3. O Resto. – Sobra, pois, uma enorme massa de descartados, periferia de uma humanidade metrificada, um Resto. Perante o império do número, é nesse pequeno Resto, ao qual se nega o espaço, que nos situamos, ou pelo menos é aí que se situa o que de afectivo se encontra em nós. Que esperança pode haver ao habitar-se nesse resíduo?

Misteriosamente, o Resto é também uma categoria bíblica que ilumina de esperança o horizonte futuro. É o Resto, e não o Império, que é o destinatário primeiro, predilecto, das promessas salvíficas.
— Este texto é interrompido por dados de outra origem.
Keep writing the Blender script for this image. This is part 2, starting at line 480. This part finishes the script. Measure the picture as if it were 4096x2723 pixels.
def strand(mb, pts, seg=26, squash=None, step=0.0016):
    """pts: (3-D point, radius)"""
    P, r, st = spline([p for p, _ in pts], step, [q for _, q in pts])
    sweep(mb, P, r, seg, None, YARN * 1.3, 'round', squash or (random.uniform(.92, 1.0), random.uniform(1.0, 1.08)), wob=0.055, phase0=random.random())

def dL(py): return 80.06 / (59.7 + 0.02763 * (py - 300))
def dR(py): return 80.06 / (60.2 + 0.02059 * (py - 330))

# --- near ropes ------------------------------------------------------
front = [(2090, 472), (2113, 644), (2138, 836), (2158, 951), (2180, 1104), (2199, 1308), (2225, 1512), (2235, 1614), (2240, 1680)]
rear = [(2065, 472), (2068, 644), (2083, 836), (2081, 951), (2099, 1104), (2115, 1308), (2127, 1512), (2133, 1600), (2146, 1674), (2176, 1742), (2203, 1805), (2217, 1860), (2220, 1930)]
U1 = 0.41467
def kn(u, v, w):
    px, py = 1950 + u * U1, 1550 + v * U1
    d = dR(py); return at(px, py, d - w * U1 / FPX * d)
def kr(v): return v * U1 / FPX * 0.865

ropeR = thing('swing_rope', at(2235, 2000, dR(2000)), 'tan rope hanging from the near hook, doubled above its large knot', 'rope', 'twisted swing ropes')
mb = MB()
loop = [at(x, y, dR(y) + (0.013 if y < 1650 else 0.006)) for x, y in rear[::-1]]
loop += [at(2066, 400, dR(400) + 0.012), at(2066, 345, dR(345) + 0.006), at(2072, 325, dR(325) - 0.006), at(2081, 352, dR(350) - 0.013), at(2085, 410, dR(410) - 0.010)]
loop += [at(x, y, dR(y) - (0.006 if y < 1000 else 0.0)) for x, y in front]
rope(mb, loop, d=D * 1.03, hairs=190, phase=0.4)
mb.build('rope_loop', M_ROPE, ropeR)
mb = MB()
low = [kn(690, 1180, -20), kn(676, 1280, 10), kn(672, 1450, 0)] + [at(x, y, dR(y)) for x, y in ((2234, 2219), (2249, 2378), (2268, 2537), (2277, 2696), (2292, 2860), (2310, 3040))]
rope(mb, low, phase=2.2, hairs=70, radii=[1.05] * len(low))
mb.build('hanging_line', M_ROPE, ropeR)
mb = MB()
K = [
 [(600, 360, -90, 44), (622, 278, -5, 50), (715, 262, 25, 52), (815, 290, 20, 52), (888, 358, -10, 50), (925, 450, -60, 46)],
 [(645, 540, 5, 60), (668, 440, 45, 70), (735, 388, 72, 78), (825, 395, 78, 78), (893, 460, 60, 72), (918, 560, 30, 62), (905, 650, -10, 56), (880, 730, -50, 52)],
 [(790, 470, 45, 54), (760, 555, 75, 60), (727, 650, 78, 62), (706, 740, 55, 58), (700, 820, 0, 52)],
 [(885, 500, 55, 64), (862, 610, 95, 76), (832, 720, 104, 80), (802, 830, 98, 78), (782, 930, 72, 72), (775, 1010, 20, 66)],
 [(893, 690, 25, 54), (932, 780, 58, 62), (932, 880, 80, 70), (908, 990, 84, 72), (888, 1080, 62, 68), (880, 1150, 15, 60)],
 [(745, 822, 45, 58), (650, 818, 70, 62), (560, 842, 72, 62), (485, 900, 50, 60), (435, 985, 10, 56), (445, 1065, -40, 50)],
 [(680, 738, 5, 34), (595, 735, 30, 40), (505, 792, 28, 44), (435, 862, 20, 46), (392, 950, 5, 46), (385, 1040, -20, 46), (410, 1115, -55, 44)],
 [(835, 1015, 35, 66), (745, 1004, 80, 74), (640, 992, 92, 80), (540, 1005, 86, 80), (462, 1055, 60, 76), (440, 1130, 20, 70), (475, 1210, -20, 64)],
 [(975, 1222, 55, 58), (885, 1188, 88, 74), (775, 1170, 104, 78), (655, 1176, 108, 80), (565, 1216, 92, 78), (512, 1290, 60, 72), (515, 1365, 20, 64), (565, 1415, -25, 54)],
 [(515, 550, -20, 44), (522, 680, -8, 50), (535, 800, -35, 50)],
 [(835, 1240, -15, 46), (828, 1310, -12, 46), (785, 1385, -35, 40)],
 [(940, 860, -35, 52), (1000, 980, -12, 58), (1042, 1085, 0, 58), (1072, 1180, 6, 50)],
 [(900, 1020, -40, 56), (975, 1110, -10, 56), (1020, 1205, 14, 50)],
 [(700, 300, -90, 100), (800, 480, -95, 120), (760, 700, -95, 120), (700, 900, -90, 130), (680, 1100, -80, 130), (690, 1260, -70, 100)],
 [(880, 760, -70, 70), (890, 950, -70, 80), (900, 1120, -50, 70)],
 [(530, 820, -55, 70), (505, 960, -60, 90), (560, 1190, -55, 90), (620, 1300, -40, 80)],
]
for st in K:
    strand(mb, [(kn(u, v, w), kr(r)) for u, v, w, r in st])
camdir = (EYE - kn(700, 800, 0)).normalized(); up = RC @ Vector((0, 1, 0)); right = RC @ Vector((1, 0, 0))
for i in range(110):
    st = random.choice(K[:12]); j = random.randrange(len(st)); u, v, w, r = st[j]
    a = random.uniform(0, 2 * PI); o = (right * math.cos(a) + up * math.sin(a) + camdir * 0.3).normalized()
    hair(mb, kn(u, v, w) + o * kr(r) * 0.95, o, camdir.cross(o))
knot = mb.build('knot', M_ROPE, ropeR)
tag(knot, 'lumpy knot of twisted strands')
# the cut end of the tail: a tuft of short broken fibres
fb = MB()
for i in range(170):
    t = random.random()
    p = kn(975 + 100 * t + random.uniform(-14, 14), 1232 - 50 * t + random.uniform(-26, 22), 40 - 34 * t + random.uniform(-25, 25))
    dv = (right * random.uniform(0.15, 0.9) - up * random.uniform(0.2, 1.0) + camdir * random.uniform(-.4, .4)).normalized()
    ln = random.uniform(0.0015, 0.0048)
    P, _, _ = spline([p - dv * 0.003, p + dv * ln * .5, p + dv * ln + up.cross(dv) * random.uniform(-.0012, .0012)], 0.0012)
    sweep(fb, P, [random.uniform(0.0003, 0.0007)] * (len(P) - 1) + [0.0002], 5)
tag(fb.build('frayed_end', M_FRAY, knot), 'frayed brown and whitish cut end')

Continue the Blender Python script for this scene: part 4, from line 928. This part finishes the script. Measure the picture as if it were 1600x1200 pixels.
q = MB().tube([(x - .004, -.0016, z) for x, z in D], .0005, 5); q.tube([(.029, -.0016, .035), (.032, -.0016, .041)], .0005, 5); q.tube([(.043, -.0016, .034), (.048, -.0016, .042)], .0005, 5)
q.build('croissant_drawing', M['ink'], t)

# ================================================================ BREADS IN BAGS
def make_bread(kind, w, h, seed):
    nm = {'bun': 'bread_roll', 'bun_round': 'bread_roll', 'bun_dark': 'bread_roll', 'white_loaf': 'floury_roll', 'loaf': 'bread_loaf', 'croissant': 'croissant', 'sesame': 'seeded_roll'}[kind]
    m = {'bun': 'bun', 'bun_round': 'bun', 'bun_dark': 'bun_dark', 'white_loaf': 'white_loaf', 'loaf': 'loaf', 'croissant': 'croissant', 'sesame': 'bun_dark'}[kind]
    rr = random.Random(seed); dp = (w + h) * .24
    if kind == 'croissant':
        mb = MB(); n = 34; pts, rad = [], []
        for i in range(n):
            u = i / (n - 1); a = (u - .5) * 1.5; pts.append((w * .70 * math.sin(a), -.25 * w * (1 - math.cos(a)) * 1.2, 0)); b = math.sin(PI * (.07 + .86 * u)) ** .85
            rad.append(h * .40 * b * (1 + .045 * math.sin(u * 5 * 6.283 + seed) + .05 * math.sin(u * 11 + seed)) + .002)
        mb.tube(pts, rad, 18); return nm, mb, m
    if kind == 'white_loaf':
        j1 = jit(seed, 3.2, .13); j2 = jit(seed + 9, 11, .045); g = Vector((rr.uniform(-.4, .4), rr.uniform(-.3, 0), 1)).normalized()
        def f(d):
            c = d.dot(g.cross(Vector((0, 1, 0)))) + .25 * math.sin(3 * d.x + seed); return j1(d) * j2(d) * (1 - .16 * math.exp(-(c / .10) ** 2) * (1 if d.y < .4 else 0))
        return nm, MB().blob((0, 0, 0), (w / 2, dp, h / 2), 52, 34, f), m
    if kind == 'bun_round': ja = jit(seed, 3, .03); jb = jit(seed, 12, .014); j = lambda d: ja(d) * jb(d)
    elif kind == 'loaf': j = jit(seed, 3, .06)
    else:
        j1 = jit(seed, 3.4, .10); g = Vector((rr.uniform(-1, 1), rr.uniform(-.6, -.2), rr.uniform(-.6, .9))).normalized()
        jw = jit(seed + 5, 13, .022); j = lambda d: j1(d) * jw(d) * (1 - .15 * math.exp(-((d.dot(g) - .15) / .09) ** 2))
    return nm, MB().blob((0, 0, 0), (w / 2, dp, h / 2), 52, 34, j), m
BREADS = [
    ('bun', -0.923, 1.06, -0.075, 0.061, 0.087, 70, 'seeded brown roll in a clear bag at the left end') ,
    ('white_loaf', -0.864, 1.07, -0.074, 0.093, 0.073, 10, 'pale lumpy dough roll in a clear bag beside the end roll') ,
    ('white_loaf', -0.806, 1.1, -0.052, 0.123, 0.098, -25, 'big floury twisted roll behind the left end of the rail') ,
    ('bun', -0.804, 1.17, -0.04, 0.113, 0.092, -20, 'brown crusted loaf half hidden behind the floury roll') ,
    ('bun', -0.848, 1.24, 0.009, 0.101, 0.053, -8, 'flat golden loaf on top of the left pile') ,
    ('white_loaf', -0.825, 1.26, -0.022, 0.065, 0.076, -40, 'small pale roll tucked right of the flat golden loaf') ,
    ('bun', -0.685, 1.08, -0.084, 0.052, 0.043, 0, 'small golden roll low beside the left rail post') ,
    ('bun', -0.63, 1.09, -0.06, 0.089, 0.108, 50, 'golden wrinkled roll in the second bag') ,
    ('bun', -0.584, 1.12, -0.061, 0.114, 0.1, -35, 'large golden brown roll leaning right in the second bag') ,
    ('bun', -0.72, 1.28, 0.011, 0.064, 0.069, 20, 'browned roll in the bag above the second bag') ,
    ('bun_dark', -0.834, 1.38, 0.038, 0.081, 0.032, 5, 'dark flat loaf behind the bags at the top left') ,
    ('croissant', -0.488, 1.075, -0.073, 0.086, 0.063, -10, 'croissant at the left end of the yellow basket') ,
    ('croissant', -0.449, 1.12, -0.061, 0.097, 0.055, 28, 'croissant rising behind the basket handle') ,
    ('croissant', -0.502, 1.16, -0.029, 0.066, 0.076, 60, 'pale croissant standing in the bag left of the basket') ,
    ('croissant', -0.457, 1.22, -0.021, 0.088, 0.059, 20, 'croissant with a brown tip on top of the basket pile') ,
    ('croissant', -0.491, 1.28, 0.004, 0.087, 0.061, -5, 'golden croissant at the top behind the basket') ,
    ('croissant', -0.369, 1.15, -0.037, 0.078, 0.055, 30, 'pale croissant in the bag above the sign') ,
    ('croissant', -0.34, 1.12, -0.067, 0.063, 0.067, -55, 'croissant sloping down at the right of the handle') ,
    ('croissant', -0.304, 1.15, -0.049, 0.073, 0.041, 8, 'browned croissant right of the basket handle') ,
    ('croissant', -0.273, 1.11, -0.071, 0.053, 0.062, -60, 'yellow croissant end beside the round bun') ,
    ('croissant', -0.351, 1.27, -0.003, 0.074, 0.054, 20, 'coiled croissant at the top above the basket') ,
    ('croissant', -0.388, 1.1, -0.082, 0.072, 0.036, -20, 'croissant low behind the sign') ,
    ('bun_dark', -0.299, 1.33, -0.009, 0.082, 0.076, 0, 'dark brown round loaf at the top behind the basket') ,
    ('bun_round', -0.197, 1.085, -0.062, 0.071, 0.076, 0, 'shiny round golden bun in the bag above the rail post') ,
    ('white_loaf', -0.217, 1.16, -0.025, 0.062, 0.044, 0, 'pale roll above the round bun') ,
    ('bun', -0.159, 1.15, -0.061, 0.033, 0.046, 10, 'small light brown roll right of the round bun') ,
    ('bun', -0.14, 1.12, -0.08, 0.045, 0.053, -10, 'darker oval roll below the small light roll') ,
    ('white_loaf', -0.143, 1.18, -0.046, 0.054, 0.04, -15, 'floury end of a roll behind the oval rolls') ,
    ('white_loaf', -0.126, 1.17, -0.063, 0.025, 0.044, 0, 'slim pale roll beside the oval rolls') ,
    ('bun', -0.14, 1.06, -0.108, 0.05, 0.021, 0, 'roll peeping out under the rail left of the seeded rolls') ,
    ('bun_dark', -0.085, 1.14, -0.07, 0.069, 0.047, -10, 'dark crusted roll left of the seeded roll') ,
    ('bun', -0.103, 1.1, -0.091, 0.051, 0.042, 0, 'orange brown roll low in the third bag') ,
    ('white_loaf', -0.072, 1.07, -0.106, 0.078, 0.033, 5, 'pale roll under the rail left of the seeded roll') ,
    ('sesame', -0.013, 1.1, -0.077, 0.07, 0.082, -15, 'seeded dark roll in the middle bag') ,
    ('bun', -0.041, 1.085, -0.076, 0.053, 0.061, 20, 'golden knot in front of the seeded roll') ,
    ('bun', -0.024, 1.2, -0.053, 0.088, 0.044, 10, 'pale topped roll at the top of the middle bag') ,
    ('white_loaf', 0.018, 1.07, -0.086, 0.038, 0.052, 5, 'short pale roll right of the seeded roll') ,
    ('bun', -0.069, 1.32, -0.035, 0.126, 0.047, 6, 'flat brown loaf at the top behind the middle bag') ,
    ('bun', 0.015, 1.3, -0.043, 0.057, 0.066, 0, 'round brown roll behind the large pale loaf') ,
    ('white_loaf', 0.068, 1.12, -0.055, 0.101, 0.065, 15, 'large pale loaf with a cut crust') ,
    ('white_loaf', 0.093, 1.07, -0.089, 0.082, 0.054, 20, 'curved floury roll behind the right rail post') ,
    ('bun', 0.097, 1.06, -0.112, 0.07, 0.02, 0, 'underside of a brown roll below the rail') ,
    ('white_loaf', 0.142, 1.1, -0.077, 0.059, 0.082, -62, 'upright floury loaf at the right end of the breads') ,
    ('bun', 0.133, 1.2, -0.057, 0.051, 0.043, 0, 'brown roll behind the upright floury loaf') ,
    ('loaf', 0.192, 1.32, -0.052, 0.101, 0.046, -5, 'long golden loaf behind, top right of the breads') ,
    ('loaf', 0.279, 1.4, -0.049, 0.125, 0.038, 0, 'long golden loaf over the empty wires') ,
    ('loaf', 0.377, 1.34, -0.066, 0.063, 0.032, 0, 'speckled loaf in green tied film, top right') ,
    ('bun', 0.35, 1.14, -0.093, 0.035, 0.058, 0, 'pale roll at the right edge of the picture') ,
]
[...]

Na lição deuteronómica, Israel é escolhido, não por ser o maior, mas o mais pequeno dos povos (Dt 7,7), pois é na fragilidade, sustenta São Paulo, que mais perfeitamente pode reluzir a força salvífica (1 Cor 1, 26-31); e o profeta sublinha que, por maior que seja a opressão, haverá sempre um Resto que sobreviverá e que será princípio de regeneração (Is 4, 3).

Fora do olhar do número, esse Resto ainda assim existe. Vive. Com efeito, germina e cresce enquanto se dá lugar a essas actividades que não parecem contar para coisa nenhuma. É a mãe que se demora a brincar com um filho; ou o homem bom que interrompe os seus afazeres para socorrer um desvalido caído na berma da estrada; ou ainda os velhinhos, que já desistiram de fazer contas, a cuidarem dos seus netos, ou os netos, que ainda não aprenderam a contar, a cuidarem dos seus velhinhos.

Não será a este Resto que se referirá uma das parábolas do Reino, a do grão de mostarda? Esse Resto, resíduo que sobra de um mundo quantificado, é muito pequeno – pequeno por ser pouco o espaço que lhe é reservado, não pelos muitos que o integram. Mas também o é o grão de mostarda, a mais pequena de todas as sementes. Mas é ela que, uma vez germinando e crescendo, está chamada a tornar-se a maior de todas as árvores (Mt 13, 13-30).